- Required task: Reproduce the records that follow in full, excluding any picture they contain.

----- Recorded data -----

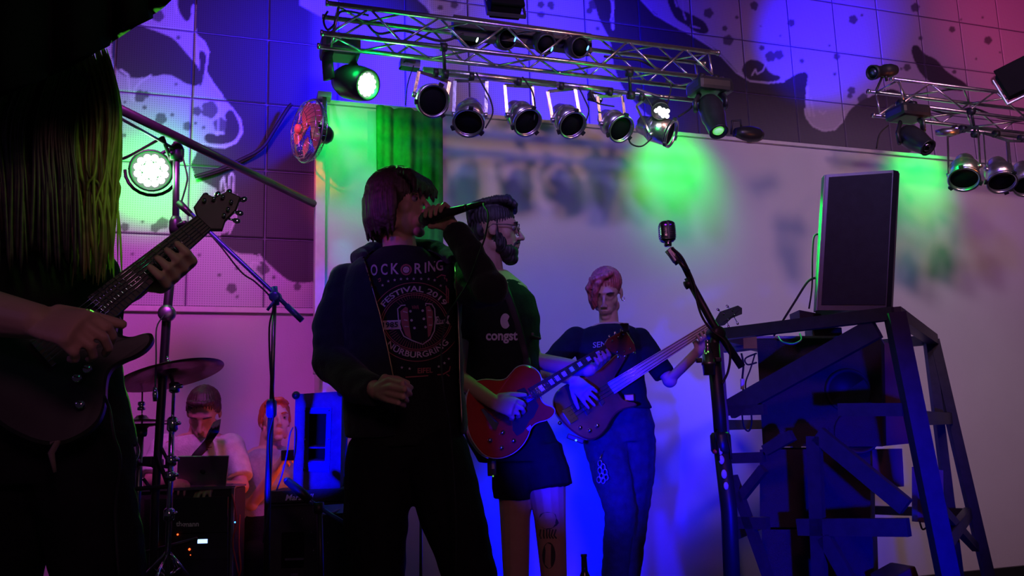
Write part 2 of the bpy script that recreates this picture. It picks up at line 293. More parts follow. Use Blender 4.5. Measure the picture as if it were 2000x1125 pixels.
for ci in range(-13, 8):
    for ri in range(0, 8):
        sa = s0+ci*TW; za = 1.752+ri*TH
        cx, cy = pix(WP(sa+TW/2, za+TH/2, W2))
        if cx < -150 or cx > 2200 or cy < -170: continue
        if ri < 2 and cx > 720: continue
        if cx > 720 and za+TH < 2.70: continue
        g = .0036; u = np.linspace(0, 1, N)
        hs = sa+g+u*(TW-2*g); hz = za+g+u*(TH-2*g)
        vs = []; off = -.012 if False else 0
        S, Z = np.meshgrid(hs, hz)
        d = np.minimum(np.minimum(S-hs[0], hs[-1]-S), np.minimum(Z-hz[0], hz[-1]-Z))
        O = np.where(d < .002, -.006, 0)+(random.random()-.5)*.002
        pts = np.array([0, W2, 0])[None]+S.ravel()[:, None]*np.array(WD)[None]+np.array([[0, 0, 1]])*Z.ravel()[:, None]+O.ravel()[:, None]*np.array(WNV)[None]
        fs = [(j*N+i, j*N+i+1, (j+1)*N+i+1, (j+1)*N+i) for j in range(N-1) for i in range(N-1)]
        me = bpy.data.meshes.new('acoustic_panel'); me.from_pydata(pts.tolist(), [], fs)
        dd = pts-np.array(EYE); zz = dd@np.array(_F); X = 1000+FPX*(dd@np.array(_R))/zz; Y = 562.5-FPX*(dd@np.array(_U))/zz
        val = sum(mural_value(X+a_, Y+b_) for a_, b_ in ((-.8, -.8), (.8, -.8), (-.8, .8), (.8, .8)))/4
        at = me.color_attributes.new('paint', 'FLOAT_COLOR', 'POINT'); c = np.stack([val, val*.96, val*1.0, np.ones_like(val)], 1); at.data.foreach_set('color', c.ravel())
        uv = me.uv_layers.new(name='UVMap'); li = np.zeros(len(me.loops), int); me.loops.foreach_get('vertex_index', li)
        uv.data.foreach_set('uv', np.stack([S.ravel()[li], Z.ravel()[li]], 1).ravel())
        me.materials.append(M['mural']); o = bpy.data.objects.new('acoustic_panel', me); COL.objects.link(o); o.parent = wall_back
# plaster wall below the mural, ledge, white partition
MB().box(WP(-2.0, .86, W2, -.01), (4.6, .08, 1.74), frame(WD, (0, 0, 1))).build('wall_left', 'lower_wall', kind='structure')
MB().box(WP(-2.0, 1.735, W2, .03), (4.6, .05, .03), frame(WD, (0, 0, 1)), .004).build('trim_1', 'white_trim', kind='structure')
sL = (PW(632, 400, W1)-V((0, W1, 0))).dot(WD)
MB().box(WP((sL+5.2)/2, 1.43, W1, -.2), (5.2-sL, .4, 2.68), frame(WD, (0, 0, 1)), .004).build('wall_front_white', 'white_wall', kind='structure')
MB().box(WP((sL+5.2)/2, 2.775, W1, -.19), (5.2-sL, .42, .022), frame(WD, (0, 0, 1)), .003).build('trim_2', 'white_trim', kind='structure')
MB().box(WP((sL+5.2)/2, .045, W1, .0), (5.2-sL, .03, .09), frame(WD, (0, 0, 1))).build('baseboard_back', 'black', kind='structure')
MB().box(WP(sL-.02, 2.05, W1, .0), (.05, .08, 1.42), frame(WD, (0, 0, 1)), .004).build('trim_3', 'white_trim', kind='structure')
MB().box((.8, 4.2, -.05), (11, 6.4, .1)).build('floor', 'floor', kind='structure')
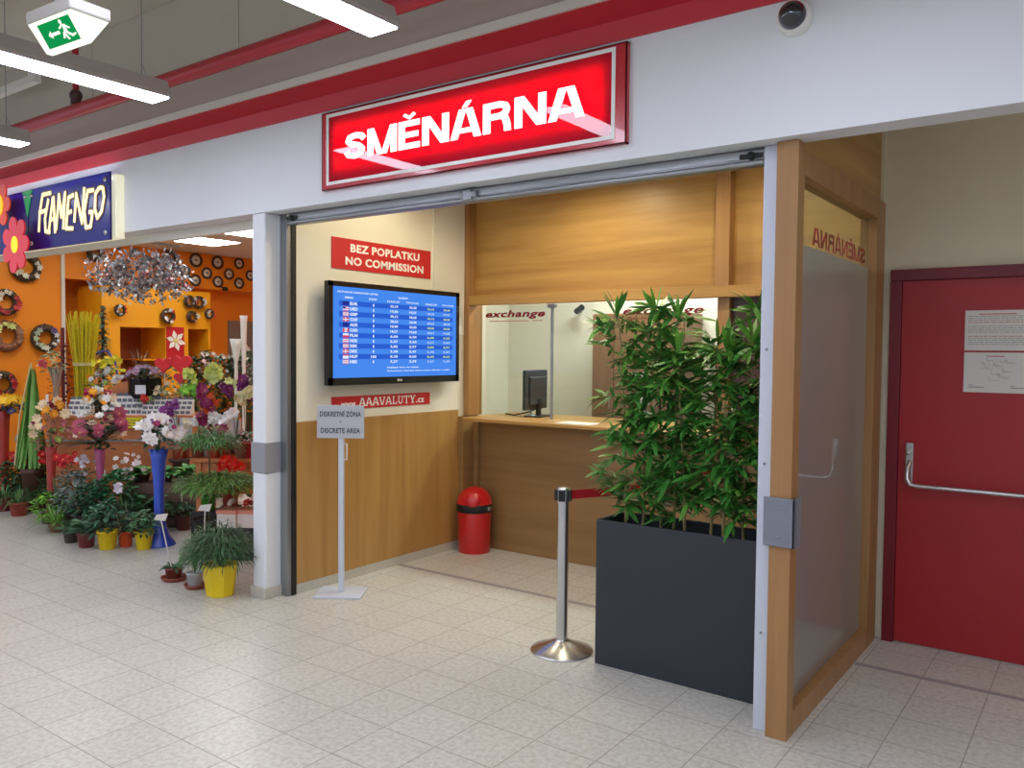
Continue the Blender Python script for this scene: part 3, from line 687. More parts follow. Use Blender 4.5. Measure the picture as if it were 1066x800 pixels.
# sign stand
cx, cy = -4.085, .385; rz = math.radians(34)
ss = thing('sign_stand', 'light grey floor stand with a plate reading DISKRETNÍ ZÓNA DISCRETE AREA', 'sign stand', (cx, cy, 0), rz)
T = Matrix.Translation((cx, cy, 0)) @ Matrix.Rotation(rz, 4, 'Z')
MB().box((-.155, -.13, 0), (.155, .13, .012), T=T, bev=.003).build('base_plate', M['lightgrey'], ss)
MB().box((-.017, -.017, .012), (.017, .017, 1.04), T=T, bev=.003).build('post', M['lightgrey'], ss)
pl = MB().box((-.155, -.029, 1.028), (.155, -.018, 1.245), T=T, bev=.004).build('plate', mat('grey sign plate', (176, 178, 184), .45), ss)
rv = T.to_3x3() @ X_
put_text(put_text(MB(), 'DISKRETNÍ ZÓNA', T @ V((-.135, -.0292, 1.165)), rv, Z_, .27, .045, t=.0012, bold=.02), 'DISCRETE AREA', T @ V((-.13, -.0292, 1.062)), rv, Z_, .26, .034, t=.0012, bold=.02)
tx_ = put_text(put_text(put_text(MB(), 'DISKRETNÍ ZÓNA', T @ V((-.135, -.0292, 1.170)), rv, Z_, .27, .042, t=.0012, bold=.028), 'DISCRETE AREA', T @ V((-.13, -.0292, 1.062)), rv, Z_, .26, .034, t=.0012, bold=.028), '*', T @ V((-.008, -.0292, 1.125)), rv, Z_, .016, .016, t=.0012, bold=.03)
tx_.build('lettering', M['text'], pl)
MB().tube([T @ V(p) for p in ((.017, 0, .99), (.036, 0, .99), (.036, 0, .885), (.017, 0, .885))], .004, 8).build('hook', M['offw'], ss)

# litter bin
bc = V((-4.125, 1.835, 0))
bn = thing('litter_bin', 'red dome top litter bin with black band in the booth corner', 'bin', bc)
MB().lathe([(.125, 0), (.128, .01), (.134, .33), (.134, .335)], bc, n=40).build('body', M['binred'], bn)
MB().lathe([(.136, .325), (.142, .33), (.142, .385), (.136, .39)], bc, n=40).build('band', M['black'], bn)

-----

- Exercise result:
Write part 2 of the bpy script that recreates this picture. It picks up at line 293. More parts follow. Use Blender 4.5. Measure the picture as if it were 2000x1125 pixels.
for ci in range(-13, 8):
    for ri in range(0, 8):
        sa = s0+ci*TW; za = 1.752+ri*TH
        cx, cy = pix(WP(sa+TW/2, za+TH/2, W2))
        if cx < -150 or cx > 2200 or cy < -170: continue
        if ri < 2 and cx > 720: continue
        if cx > 720 and za+TH < 2.70: continue
        g = .0036; u = np.linspace(0, 1, N)
        hs = sa+g+u*(TW-2*g); hz = za+g+u*(TH-2*g)
        vs = []; off = -.012 if False else 0
        S, Z = np.meshgrid(hs, hz)
        d = np.minimum(np.minimum(S-hs[0], hs[-1]-S), np.minimum(Z-hz[0], hz[-1]-Z))
        O = np.where(d < .002, -.006, 0)+(random.random()-.5)*.002
        pts = np.array([0, W2, 0])[None]+S.ravel()[:, None]*np.array(WD)[None]+np.array([[0, 0, 1]])*Z.ravel()[:, None]+O.ravel()[:, None]*np.array(WNV)[None]
        fs = [(j*N+i, j*N+i+1, (j+1)*N+i+1, (j+1)*N+i) for j in range(N-1) for i in range(N-1)]
        me = bpy.data.meshes.new('acoustic_panel'); me.from_pydata(pts.tolist(), [], fs)
        dd = pts-np.array(EYE); zz = dd@np.array(_F); X = 1000+FPX*(dd@np.array(_R))/zz; Y = 562.5-FPX*(dd@np.array(_U))/zz
        val = sum(mural_value(X+a_, Y+b_) for a_, b_ in ((-.8, -.8), (.8, -.8), (-.8, .8), (.8, .8)))/4
        at = me.color_attributes.new('paint', 'FLOAT_COLOR', 'POINT'); c = np.stack([val, val*.96, val*1.0, np.ones_like(val)], 1); at.data.foreach_set('color', c.ravel())
        uv = me.uv_layers.new(name='UVMap'); li = np.zeros(len(me.loops), int); me.loops.foreach_get('vertex_index', li)
        uv.data.foreach_set('uv', np.stack([S.ravel()[li], Z.ravel()[li]], 1).ravel())
        me.materials.append(M['mural']); o = bpy.data.objects.new('acoustic_panel', me); COL.objects.link(o); o.parent = wall_back
# plaster wall below the mural, ledge, white partition
MB().box(WP(-2.0, .86, W2, -.01), (4.6, .08, 1.74), frame(WD, (0, 0, 1))).build('wall_left', 'lower_wall', kind='structure')
MB().box(WP(-2.0, 1.735, W2, .03), (4.6, .05, .03), frame(WD, (0, 0, 1)), .004).build('trim_1', 'white_trim', kind='structure')
sL = (PW(632, 400, W1)-V((0, W1, 0))).dot(WD)
MB().box(WP((sL+5.2)/2, 1.43, W1, -.2), (5.2-sL, .4, 2.68), frame(WD, (0, 0, 1)), .004).build('wall_front_white', 'white_wall', kind='structure')
MB().box(WP((sL+5.2)/2, 2.775, W1, -.19), (5.2-sL, .42, .022), frame(WD, (0, 0, 1)), .003).build('trim_2', 'white_trim', kind='structure')
MB().box(WP((sL+5.2)/2, .045, W1, .0), (5.2-sL, .03, .09), frame(WD, (0, 0, 1))).build('baseboard_back', 'black', kind='structure')
MB().box(WP(sL-.02, 2.05, W1, .0), (.05, .08, 1.42), frame(WD, (0, 0, 1)), .004).build('trim_3', 'white_trim', kind='structure')
MB().box((.8, 4.2, -.05), (11, 6.4, .1)).build('floor', 'floor', kind='structure')
Continue the Blender Python script for this scene: part 3, from line 687. More parts follow. Use Blender 4.5. Measure the picture as if it were 1066x800 pixels.
# sign stand
cx, cy = -4.085, .385; rz = math.radians(34)
ss = thing('sign_stand', 'light grey floor stand with a plate reading DISKRETNÍ ZÓNA DISCRETE AREA', 'sign stand', (cx, cy, 0), rz)
T = Matrix.Translation((cx, cy, 0)) @ Matrix.Rotation(rz, 4, 'Z')
MB().box((-.155, -.13, 0), (.155, .13, .012), T=T, bev=.003).build('base_plate', M['lightgrey'], ss)
MB().box((-.017, -.017, .012), (.017, .017, 1.04), T=T, bev=.003).build('post', M['lightgrey'], ss)
pl = MB().box((-.155, -.029, 1.028), (.155, -.018, 1.245), T=T, bev=.004).build('plate', mat('grey sign plate', (176, 178, 184), .45), ss)
rv = T.to_3x3() @ X_
put_text(put_text(MB(), 'DISKRETNÍ ZÓNA', T @ V((-.135, -.0292, 1.165)), rv, Z_, .27, .045, t=.0012, bold=.02), 'DISCRETE AREA', T @ V((-.13, -.0292, 1.062)), rv, Z_, .26, .034, t=.0012, bold=.02)
tx_ = put_text(put_text(put_text(MB(), 'DISKRETNÍ ZÓNA', T @ V((-.135, -.0292, 1.170)), rv, Z_, .27, .042, t=.0012, bold=.028), 'DISCRETE AREA', T @ V((-.13, -.0292, 1.062)), rv, Z_, .26, .034, t=.0012, bold=.028), '*', T @ V((-.008, -.0292, 1.125)), rv, Z_, .016, .016, t=.0012, bold=.03)
tx_.build('lettering', M['text'], pl)
MB().tube([T @ V(p) for p in ((.017, 0, .99), (.036, 0, .99), (.036, 0, .885), (.017, 0, .885))], .004, 8).build('hook', M['offw'], ss)

# litter bin
bc = V((-4.125, 1.835, 0))
bn = thing('litter_bin', 'red dome top litter bin with black band in the booth corner', 'bin', bc)
MB().lathe([(.125, 0), (.128, .01), (.134, .33), (.134, .335)], bc, n=40).build('body', M['binred'], bn)
MB().lathe([(.136, .325), (.142, .33), (.142, .385), (.136, .39)], bc, n=40).build('band', M['black'], bn)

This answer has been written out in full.